**SUPPLIED DATA**.
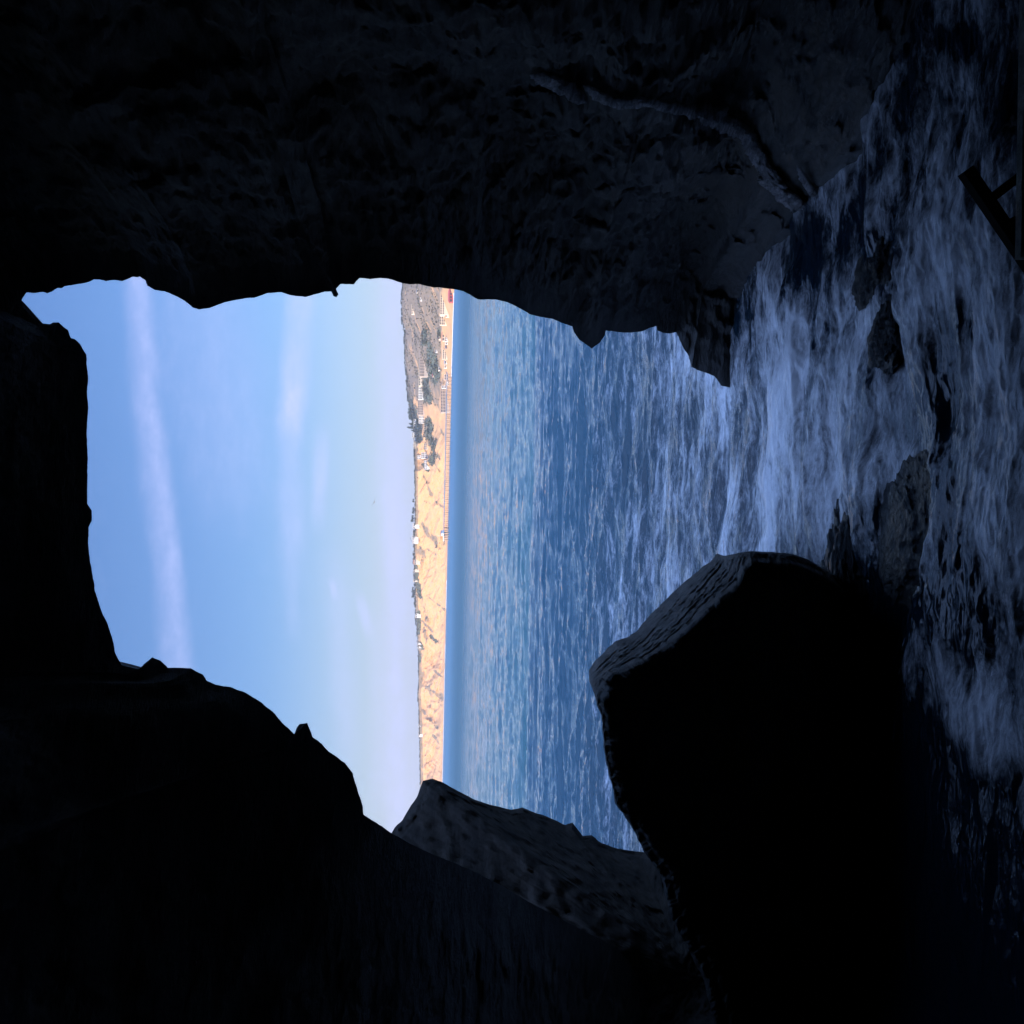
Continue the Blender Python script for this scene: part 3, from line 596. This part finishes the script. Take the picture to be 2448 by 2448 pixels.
BL = [
 ("long_hall", "long cream two storey hall at the foot of the hill beside the right cave wall", "hall", 1052,1063,694,752, MC,MC,'flat',2,10),
 ("office_block", "square cream block ending the long hall above the beach", "building", 1051,1064,756,777, MC,MG,'flat',3,3),
 ("beach_pavilion", "low beach building with a bright orange pitched roof below the cream hall", "building", 1063,1070,734,758, MC,MO,'gable',1,4),
 ("beach_clubhouse", "deep red waterfront building right at the shore beside the cave wall", "building", 1071,1083,691,722, MR,MR,'gable',1,4),
 ("house", "cream house with a long orange roof above white beach cottages", "house", 1055,1063,791,815, MC,MO,'gable',1,3),
 ("beach_cottage", "tall white cottage next to the long orange roof", "cottage", 1063,1070,806,816, MW,MG,'flat',2,2),
 ("beach_cottage", "small white cottage left of the tall one, beside a dark slate house", "cottage", 1064,1070,818,823, MW,MW,'flat',1,1),
 ("slate_house", "dark blue slate house between white cottages above the beach", "house", 1064,1069,825,832, MSL,MSL,'gable',1,1),
 ("apartment_building", "cream low apartment building with stepped end near the beach", "building", 1058,1067,836,858, MC,MW,'flat',2,5),
 ("beach_cottage", "pale cottage with a grey roof left of the cream apartments", "cottage", 1061,1068,861,870, MW,MG,'gable',1,1),
 ("beach_cottage", "boxy white cottage beside bushes close to the pier root", "cottage", 1062,1067,873,880, MW,MW,'flat',1,1),
 ("pier_gatehouse", "small tan building where the pier leaves the shore", "building", 1062,1072,895,908, MT,MW,'flat',2,2),
 ("pier_laboratory", "pale block just left of the pier gatehouse", "building", 1066,1074,911,921, MW,MW,'flat',2,2),
 ("terraced_laboratory", "large four storey lilac building with long balconies beside the sandstone bluff", "laboratory", 1054,1069,912,986, MT,MSL,'flat',4,10),
 ("stair_tower", "white stair tower in front of the four storey balconied building", "building", 1056,1067,922,929, MW,MW,'flat',3,1),
 ("terraced_laboratory", "four storey striped building halfway up the hill above a green grove", "laboratory", 1003,1015,838,900, MT,MG,'flat',4,9),
 ("long_hall", "cream single storey hall running uphill left of the striped building", "hall", 1001,1006,868,922, MC,MC,'flat',1,9),
 ("terraced_laboratory", "bright white striped building in the middle of the hillside", "laboratory", 1000,1010,926,955, MW,MC,'flat',3,5),
 ("terraced_laboratory", "tan terraced building at the left end of the hillside campus", "laboratory", 999,1012,958,992, MT,MT,'flat',4,6),
 ("office_block", "pale four storey block beside the dark pine grove", "building", 1001,1014,994,1012, MW,MT,'flat',4,3),
 ("glasshouse", "pale green low greenhouse row in front of the tall pines", "greenhouse", 989,993,1002,1027, MW,MW,'flat',1,5),
 ("villa", "white flat roofed villa on the ridge left of the tall pines", "villa", 985,993,1034,1046, MW,MW,'flat',2,3),
 ("villa", "white villa stepping down the ridge below its flat roofed neighbour", "villa", 990,996,1046,1055, MW,MW,'flat',2,2),
 ("villa", "long cream villa last on the ridge before the bare bluff top", "villa", 989,994,1056,1072, MC,MC,'flat',1,4),
 ("villa", "pinkish villa among bushes halfway down the bluff slope", "villa", 1014,1020,1060,1074, MT,MT,'flat',2,3),
 ("stepped_apartments", "white stepped apartment block perched on the bluff edge", "building", 1007,1022,1082,1096, MW,MW,'flat',4,3),
 ("stepped_apartments", "narrow white block behind the stepped apartments", "building", 997,1006,1088,1098, MW,MG,'flat',2,2),
 ("stepped_apartments", "lowest bright white building at the tip of the bluff cluster", "building", 1014,1021,1101,1122, MW,MW,'flat',2,4),
 ("house", "white house standing alone on the brown upper hill", "house", 1005,1008,711,719, MW,MW,'flat',1,1),
 ("house", "thin row house with a pale roof high on the right hill", "house", 984,987,728,751, MC,MC,'flat',1,4),
 ("cottage", "tiny pale cottage high on the hill, right of the row house", "cottage", 995,999,692,700, MC,MG,'gable',1,1),
 ("house", "cream house at the foot of the grove with a brown roof", "house", 1047,1052,800,812, MC,MB_,'gable',1,2),
 ("house", "small red roofed house inside the dark green grove", "house", 1033,1037,893,901, MC,MR,'gable',1,1),
 ("cottage", "white cottage between trees below the green grove", "cottage", 1040,1044,836,842, MW,MG,'gable',1,1),
 ("cottage", "pale cottage beside a diagonal track above the beach", "cottage", 1048,1052,878,886, MW,MW,'flat',1,1),
 ("cliff_house", "white cliff top house on the saddle right of the white mansion", "house", 987,993,1250,1263, MW,MW,'flat',1,3),
 ("mansion", "long bright white mansion on the cliff top", "mansion", 986,991,1268,1300, MW,MW,'flat',2,8),
 ("mansion_tower", "taller white wing rising from the cliff top mansion", "building", 981,988,1281,1289, MW,MW,'flat',2,2),
 ("cliff_house", "wide terracotta roofed house on the cliff edge", "house", 988,996,1328,1350, MC,MO,'gable',1,5),
 ("cliff_house", "cream flat house beside the terracotta roofed one", "house", 989,993,1353,1368, MC,MC,'flat',1,3),
 ("cliff_house", "small square cream house alone between round trees", "house", 988,993,1384,1391, MC,MC,'flat',1,1),
 ("cliff_house", "narrow white house stepping down above the twin gullies", "house", 993,998,1461,1477, MW,MC,'flat',1,3),
 ("cliff_house", "white house half hidden by trees near the dark oval bush", "house", 996,1001,1531,1541, MW,MG,'gable',1,2),
 ("cliff_house", "low white house just left of the half hidden one", "house", 998,1002,1543,1550, MW,MW,'flat',1,1),
 ("cliff_house", "tiny white house far left on the cliff rim", "house", 1000,1003,1730,1738, MW,MW,'flat',1,1),
 ("cliff_house", "low wide white house, last on the cliff rim before the outcrop", "house", 1000,1003,1747,1762, MW,MW,'flat',1,2),
]
for a in BL:
    nm, lab, cat, x0, x1, y0, y1, wl_, rf, rt, fl, by = a
    building(nm, lab, cat, x0, x1, y0, y1, wl_, rf, rt, fl, by, turn=random.uniform(-.12, .12) if y1-y0 < 20 else 0)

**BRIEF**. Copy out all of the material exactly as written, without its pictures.

**TASK OUTPUT**.
Continue the Blender Python script for this scene: part 3, from line 596. This part finishes the script. Take the picture to be 2448 by 2448 pixels.
BL = [
 ("long_hall", "long cream two storey hall at the foot of the hill beside the right cave wall", "hall", 1052,1063,694,752, MC,MC,'flat',2,10),
 ("office_block", "square cream block ending the long hall above the beach", "building", 1051,1064,756,777, MC,MG,'flat',3,3),
 ("beach_pavilion", "low beach building with a bright orange pitched roof below the cream hall", "building", 1063,1070,734,758, MC,MO,'gable',1,4),
 ("beach_clubhouse", "deep red waterfront building right at the shore beside the cave wall", "building", 1071,1083,691,722, MR,MR,'gable',1,4),
 ("house", "cream house with a long orange roof above white beach cottages", "house", 1055,1063,791,815, MC,MO,'gable',1,3),
 ("beach_cottage", "tall white cottage next to the long orange roof", "cottage", 1063,1070,806,816, MW,MG,'flat',2,2),
 ("beach_cottage", "small white cottage left of the tall one, beside a dark slate house", "cottage", 1064,1070,818,823, MW,MW,'flat',1,1),
 ("slate_house", "dark blue slate house between white cottages above the beach", "house", 1064,1069,825,832, MSL,MSL,'gable',1,1),
 ("apartment_building", "cream low apartment building with stepped end near the beach", "building", 1058,1067,836,858, MC,MW,'flat',2,5),
 ("beach_cottage", "pale cottage with a grey roof left of the cream apartments", "cottage", 1061,1068,861,870, MW,MG,'gable',1,1),
 ("beach_cottage", "boxy white cottage beside bushes close to the pier root", "cottage", 1062,1067,873,880, MW,MW,'flat',1,1),
 ("pier_gatehouse", "small tan building where the pier leaves the shore", "building", 1062,1072,895,908, MT,MW,'flat',2,2),
 ("pier_laboratory", "pale block just left of the pier gatehouse", "building", 1066,1074,911,921, MW,MW,'flat',2,2),
 ("terraced_laboratory", "large four storey lilac building with long balconies beside the sandstone bluff", "laboratory", 1054,1069,912,986, MT,MSL,'flat',4,10),
 ("stair_tower", "white stair tower in front of the four storey balconied building", "building", 1056,1067,922,929, MW,MW,'flat',3,1),
 ("terraced_laboratory", "four storey striped building halfway up the hill above a green grove", "laboratory", 1003,1015,838,900, MT,MG,'flat',4,9),
 ("long_hall", "cream single storey hall running uphill left of the striped building", "hall", 1001,1006,868,922, MC,MC,'flat',1,9),
 ("terraced_laboratory", "bright white striped building in the middle of the hillside", "laboratory", 1000,1010,926,955, MW,MC,'flat',3,5),
 ("terraced_laboratory", "tan terraced building at the left end of the hillside campus", "laboratory", 999,1012,958,992, MT,MT,'flat',4,6),
 ("office_block", "pale four storey block beside the dark pine grove", "building", 1001,1014,994,1012, MW,MT,'flat',4,3),
 ("glasshouse", "pale green low greenhouse row in front of the tall pines", "greenhouse", 989,993,1002,1027, MW,MW,'flat',1,5),
 ("villa", "white flat roofed villa on the ridge left of the tall pines", "villa", 985,993,1034,1046, MW,MW,'flat',2,3),
 ("villa", "white villa stepping down the ridge below its flat roofed neighbour", "villa", 990,996,1046,1055, MW,MW,'flat',2,2),
 ("villa", "long cream villa last on the ridge before the bare bluff top", "villa", 989,994,1056,1072, MC,MC,'flat',1,4),
 ("villa", "pinkish villa among bushes halfway down the bluff slope", "villa", 1014,1020,1060,1074, MT,MT,'flat',2,3),
 ("stepped_apartments", "white stepped apartment block perched on the bluff edge", "building", 1007,1022,1082,1096, MW,MW,'flat',4,3),
 ("stepped_apartments", "narrow white block behind the stepped apartments", "building", 997,1006,1088,1098, MW,MG,'flat',2,2),
 ("stepped_apartments", "lowest bright white building at the tip of the bluff cluster", "building", 1014,1021,1101,1122, MW,MW,'flat',2,4),
 ("house", "white house standing alone on the brown upper hill", "house", 1005,1008,711,719, MW,MW,'flat',1,1),
 ("house", "thin row house with a pale roof high on the right hill", "house", 984,987,728,751, MC,MC,'flat',1,4),
 ("cottage", "tiny pale cottage high on the hill, right of the row house", "cottage", 995,999,692,700, MC,MG,'gable',1,1),
 ("house", "cream house at the foot of the grove with a brown roof", "house", 1047,1052,800,812, MC,MB_,'gable',1,2),
 ("house", "small red roofed house inside the dark green grove", "house", 1033,1037,893,901, MC,MR,'gable',1,1),
 ("cottage", "white cottage between trees below the green grove", "cottage", 1040,1044,836,842, MW,MG,'gable',1,1),
 ("cottage", "pale cottage beside a diagonal track above the beach", "cottage", 1048,1052,878,886, MW,MW,'flat',1,1),
 ("cliff_house", "white cliff top house on the saddle right of the white mansion", "house", 987,993,1250,1263, MW,MW,'flat',1,3),
 ("mansion", "long bright white mansion on the cliff top", "mansion", 986,991,1268,1300, MW,MW,'flat',2,8),
 ("mansion_tower", "taller white wing rising from the cliff top mansion", "building", 981,988,1281,1289, MW,MW,'flat',2,2),
 ("cliff_house", "wide terracotta roofed house on the cliff edge", "house", 988,996,1328,1350, MC,MO,'gable',1,5),
 ("cliff_house", "cream flat house beside the terracotta roofed one", "house", 989,993,1353,1368, MC,MC,'flat',1,3),
 ("cliff_house", "small square cream house alone between round trees", "house", 988,993,1384,1391, MC,MC,'flat',1,1),
 ("cliff_house", "narrow white house stepping down above the twin gullies", "house", 993,998,1461,1477, MW,MC,'flat',1,3),
 ("cliff_house", "white house half hidden by trees near the dark oval bush", "house", 996,1001,1531,1541, MW,MG,'gable',1,2),
 ("cliff_house", "low white house just left of the half hidden one", "house", 998,1002,1543,1550, MW,MW,'flat',1,1),
 ("cliff_house", "tiny white house far left on the cliff rim", "house", 1000,1003,1730,1738, MW,MW,'flat',1,1),
 ("cliff_house", "low wide white house, last on the cliff rim before the outcrop", "house", 1000,1003,1747,1762, MW,MW,'flat',1,2),
]
for a in BL:
    nm, lab, cat, x0, x1, y0, y1, wl_, rf, rt, fl, by = a
    building(nm, lab, cat, x0, x1, y0, y1, wl_, rf, rt, fl, by, turn=random.uniform(-.12, .12) if y1-y0 < 20 else 0)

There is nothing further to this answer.